To form a Cook Islands foundation, the founder must work through a licensed trustee company. The founder endows the foundation with assets which are administered on contractual principles, similar to a company. The registered office, name and address of council members, and the foundation’s objects are placed with the registrar at the Financial Supervisory Commission.

How does it work once formed?

Foundations are managed by a council of members. A foundation can hold assets, enter into agreements with third parties, and can sue or be sued in its own name. The founder can retain some control over the foundation’s assets through reserving certain powers under the foundation’s rules.

How is a foundation different from a trust?

A trust is a relationship whereas a foundation is a distinct legal entity. There are similarities in the functions they serve for high net worth families and companies but foundations allow for greater controls by the founder which is comforting to clients. Trusts are derived from the common law which is the basis of law in the Cook Islands. This means that much of the law we rely upon is not necessarily detailed in specific statutes but rather it comes from the precedents of hundreds of years of case law. Foundations, on the other hand, are a civil law concept and more easily understood in the new markets we are pursuing, such as China, which is a civil law country.

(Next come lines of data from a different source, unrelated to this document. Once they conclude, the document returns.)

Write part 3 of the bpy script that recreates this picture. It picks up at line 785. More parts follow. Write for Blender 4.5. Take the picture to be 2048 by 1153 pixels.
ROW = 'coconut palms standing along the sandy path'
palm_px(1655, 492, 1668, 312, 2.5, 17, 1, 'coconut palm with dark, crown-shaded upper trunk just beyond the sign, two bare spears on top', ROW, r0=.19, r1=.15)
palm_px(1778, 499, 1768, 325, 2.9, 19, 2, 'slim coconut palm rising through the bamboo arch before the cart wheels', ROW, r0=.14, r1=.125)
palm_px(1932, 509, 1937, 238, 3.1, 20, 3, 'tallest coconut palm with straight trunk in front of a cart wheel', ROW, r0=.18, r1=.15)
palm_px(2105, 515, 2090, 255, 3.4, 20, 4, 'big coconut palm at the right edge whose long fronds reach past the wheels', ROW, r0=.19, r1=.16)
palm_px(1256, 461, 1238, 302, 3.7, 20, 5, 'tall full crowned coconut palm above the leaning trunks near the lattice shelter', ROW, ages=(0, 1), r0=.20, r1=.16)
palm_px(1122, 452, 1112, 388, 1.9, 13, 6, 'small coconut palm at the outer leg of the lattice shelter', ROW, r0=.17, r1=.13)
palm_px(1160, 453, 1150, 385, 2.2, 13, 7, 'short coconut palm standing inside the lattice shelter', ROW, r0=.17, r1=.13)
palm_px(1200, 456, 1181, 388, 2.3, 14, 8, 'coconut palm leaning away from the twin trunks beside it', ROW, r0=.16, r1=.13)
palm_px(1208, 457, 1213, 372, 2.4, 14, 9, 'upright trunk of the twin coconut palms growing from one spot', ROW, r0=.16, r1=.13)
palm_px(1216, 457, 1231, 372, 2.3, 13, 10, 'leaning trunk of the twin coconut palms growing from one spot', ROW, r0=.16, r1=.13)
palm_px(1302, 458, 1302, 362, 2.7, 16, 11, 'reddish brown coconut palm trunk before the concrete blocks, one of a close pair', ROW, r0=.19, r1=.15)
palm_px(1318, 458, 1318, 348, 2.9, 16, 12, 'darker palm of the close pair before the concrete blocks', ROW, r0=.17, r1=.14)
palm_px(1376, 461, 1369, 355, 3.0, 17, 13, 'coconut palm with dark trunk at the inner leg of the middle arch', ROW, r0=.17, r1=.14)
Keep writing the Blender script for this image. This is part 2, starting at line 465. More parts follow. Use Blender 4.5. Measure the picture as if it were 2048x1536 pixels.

How does Cook Islands foundations law differ from others with foundations?

We determined that the Isle of Man law and the proposed Guernsey law were best suited for what the Cook Islands needs so our act was modeled after those laws. However, we have included comprehensive provisions dealing with the termination and dissolution of foundations as well as providing for the migration of existing foundations from other countries to the Cook Islands. We also included some of the asset protection features long considered an advantage in our International Trusts Act.

Will foundations help the Cook Islands goal of diversifying its client base?

Yes. Civil law country clients will more easily recognise a foundation and be more comfortable establishing one. The work FSDA has done in China has yielded interest in both trusts and foundations and now we can service both sides of this market. Europeans also form foundations so this opens up a new market that will further diversify our client base. US clients have shown interest in this new legislation and business from that market will be a bonus as trusts will continue to be the mainstay for our US clients.

This is the first of several new or amended legislation FSDA is driving. Next up is Captive Insurance followed by a new International Companies Act. We will also be improving our LLC Act and International Trusts Act. About this time next year, we hope to have passed a new Mutual Funds Act and Segregated Companies Act. The more services we can offer, the more we appeal to a broader client base and draw in an increased mix of individual and corporate clients. We will be a stronger contributor to the overall economy here as we offer more services. We don’t expect to surpass tourism anytime soon, but we’d like to be a closer second than we are currently.